◆ **PROBLEM DESCRIPTION**
Your task is to return, exactly, the run of lines starting at the line holding "Write part 2" and ending at the line holding "g = MB(); g.box((-2.3, 38.4, 20.9), (7, .8, .5), rad(14));", both ends included and no other lines.

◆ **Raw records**
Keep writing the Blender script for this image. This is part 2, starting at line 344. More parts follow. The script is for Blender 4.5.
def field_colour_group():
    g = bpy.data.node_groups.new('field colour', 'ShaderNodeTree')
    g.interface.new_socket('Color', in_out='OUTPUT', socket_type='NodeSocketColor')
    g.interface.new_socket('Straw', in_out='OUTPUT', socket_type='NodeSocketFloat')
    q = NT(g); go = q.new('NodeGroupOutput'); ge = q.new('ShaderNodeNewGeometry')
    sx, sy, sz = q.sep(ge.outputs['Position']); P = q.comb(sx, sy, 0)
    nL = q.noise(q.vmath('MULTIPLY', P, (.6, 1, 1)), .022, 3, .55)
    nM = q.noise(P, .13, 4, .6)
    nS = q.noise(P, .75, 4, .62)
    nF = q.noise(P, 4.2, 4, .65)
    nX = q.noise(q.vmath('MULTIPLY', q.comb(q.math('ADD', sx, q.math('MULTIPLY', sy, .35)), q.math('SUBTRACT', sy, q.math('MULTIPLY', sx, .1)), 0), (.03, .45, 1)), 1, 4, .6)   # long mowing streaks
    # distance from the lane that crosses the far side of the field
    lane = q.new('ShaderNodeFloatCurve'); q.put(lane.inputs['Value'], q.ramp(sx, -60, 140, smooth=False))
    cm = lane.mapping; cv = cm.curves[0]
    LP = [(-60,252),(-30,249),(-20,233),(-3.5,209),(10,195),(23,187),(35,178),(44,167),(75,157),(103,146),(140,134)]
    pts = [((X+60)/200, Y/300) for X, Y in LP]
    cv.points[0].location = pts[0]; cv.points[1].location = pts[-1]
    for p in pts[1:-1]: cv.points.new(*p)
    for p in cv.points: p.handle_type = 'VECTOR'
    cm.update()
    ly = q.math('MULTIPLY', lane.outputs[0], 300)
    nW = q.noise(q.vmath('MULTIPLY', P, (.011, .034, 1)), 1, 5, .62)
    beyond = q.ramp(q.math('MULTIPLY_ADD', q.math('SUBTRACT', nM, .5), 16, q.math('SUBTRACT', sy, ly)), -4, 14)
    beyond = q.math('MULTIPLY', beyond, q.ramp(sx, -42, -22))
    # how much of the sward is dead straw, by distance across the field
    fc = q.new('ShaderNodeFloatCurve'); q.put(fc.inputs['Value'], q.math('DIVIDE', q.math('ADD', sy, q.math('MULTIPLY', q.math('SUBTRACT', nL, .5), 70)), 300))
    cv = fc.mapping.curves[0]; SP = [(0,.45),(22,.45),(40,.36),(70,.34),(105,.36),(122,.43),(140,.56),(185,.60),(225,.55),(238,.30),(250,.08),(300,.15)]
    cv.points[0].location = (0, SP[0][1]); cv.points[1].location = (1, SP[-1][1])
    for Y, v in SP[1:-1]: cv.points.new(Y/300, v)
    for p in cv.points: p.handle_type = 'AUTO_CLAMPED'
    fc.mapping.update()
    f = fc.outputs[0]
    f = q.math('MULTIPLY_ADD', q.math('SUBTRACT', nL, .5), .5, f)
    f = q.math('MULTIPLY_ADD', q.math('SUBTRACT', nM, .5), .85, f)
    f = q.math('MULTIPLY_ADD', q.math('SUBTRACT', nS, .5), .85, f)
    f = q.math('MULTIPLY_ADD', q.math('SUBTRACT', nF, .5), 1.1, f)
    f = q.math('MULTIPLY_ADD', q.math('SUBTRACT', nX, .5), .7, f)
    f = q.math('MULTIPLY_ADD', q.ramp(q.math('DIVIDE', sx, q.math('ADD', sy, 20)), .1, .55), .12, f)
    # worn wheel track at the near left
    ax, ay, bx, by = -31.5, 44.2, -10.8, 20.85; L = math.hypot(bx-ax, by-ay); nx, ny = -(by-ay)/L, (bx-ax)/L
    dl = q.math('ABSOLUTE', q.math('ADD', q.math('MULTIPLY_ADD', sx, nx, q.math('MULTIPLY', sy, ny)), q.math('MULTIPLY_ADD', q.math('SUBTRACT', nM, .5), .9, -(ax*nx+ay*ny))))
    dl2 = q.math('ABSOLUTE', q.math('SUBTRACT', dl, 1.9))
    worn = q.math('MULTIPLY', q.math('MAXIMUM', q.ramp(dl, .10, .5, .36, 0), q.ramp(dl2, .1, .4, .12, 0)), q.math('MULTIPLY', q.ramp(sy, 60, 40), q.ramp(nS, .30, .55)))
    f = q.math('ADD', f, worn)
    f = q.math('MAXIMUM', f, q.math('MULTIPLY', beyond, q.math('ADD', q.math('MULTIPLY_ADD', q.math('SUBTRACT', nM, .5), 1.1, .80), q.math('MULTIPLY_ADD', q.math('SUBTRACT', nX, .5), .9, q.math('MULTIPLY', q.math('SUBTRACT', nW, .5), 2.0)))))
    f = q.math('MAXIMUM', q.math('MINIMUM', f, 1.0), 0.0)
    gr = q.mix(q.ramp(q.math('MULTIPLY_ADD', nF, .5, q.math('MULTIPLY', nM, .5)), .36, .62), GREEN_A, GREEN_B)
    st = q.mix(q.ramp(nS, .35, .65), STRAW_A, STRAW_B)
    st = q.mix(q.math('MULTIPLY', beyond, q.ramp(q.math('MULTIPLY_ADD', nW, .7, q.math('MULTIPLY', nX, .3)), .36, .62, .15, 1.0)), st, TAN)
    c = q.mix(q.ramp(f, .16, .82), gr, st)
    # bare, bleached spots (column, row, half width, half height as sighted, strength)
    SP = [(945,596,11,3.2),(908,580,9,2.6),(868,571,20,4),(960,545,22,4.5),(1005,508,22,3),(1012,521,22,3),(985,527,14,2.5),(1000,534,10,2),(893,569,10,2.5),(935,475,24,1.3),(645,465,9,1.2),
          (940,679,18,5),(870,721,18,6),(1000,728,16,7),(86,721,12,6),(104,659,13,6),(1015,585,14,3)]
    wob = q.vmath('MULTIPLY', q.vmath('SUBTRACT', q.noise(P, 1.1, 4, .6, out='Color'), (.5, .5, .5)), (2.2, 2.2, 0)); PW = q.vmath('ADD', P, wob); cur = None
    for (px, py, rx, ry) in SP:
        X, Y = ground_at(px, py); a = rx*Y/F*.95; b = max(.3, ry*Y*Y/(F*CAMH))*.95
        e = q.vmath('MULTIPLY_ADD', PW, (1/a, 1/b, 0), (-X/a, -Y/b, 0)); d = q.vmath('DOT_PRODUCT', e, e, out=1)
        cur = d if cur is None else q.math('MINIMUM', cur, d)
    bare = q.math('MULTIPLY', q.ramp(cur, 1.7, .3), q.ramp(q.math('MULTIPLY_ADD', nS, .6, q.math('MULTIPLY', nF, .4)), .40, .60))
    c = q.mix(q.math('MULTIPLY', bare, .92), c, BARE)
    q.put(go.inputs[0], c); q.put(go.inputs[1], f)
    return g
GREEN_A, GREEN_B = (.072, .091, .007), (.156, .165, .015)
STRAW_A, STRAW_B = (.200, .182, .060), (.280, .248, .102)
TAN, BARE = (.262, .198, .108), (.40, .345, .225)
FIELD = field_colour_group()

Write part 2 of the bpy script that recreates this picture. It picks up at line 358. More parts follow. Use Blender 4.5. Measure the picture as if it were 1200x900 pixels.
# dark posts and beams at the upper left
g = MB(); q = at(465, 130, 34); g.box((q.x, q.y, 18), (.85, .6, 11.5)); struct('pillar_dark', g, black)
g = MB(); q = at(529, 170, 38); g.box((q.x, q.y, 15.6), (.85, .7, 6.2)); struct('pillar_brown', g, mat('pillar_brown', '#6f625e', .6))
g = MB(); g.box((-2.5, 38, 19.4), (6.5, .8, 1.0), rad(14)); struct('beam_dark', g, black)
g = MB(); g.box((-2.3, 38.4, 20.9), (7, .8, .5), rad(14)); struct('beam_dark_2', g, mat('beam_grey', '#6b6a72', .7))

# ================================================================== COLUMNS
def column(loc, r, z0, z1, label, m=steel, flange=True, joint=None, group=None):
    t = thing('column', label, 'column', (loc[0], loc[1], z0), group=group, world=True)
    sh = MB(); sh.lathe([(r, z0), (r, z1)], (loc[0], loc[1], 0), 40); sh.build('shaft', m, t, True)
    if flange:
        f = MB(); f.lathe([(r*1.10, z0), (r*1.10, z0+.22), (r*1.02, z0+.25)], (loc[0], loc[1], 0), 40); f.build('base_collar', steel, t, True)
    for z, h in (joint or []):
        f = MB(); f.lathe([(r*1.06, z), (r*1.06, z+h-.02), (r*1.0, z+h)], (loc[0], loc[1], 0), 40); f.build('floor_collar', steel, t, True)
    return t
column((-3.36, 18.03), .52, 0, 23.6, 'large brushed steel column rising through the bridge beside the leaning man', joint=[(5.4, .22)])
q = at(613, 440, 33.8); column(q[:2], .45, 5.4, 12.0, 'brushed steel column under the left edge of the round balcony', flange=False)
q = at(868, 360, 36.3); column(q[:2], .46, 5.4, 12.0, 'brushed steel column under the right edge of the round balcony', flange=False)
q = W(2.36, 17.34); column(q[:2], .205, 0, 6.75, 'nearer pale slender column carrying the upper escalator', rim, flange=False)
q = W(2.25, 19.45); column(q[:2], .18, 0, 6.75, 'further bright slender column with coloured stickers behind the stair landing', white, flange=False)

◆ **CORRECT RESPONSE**
Write part 2 of the bpy script that recreates this picture. It picks up at line 358. More parts follow. Use Blender 4.5. Measure the picture as if it were 1200x900 pixels.
# dark posts and beams at the upper left
g = MB(); q = at(465, 130, 34); g.box((q.x, q.y, 18), (.85, .6, 11.5)); struct('pillar_dark', g, black)
g = MB(); q = at(529, 170, 38); g.box((q.x, q.y, 15.6), (.85, .7, 6.2)); struct('pillar_brown', g, mat('pillar_brown', '#6f625e', .6))
g = MB(); g.box((-2.5, 38, 19.4), (6.5, .8, 1.0), rad(14)); struct('beam_dark', g, black)
g = MB(); g.box((-2.3, 38.4, 20.9), (7, .8, .5), rad(14)); struct('beam_dark_2', g, mat('beam_grey', '#6b6a72', .7))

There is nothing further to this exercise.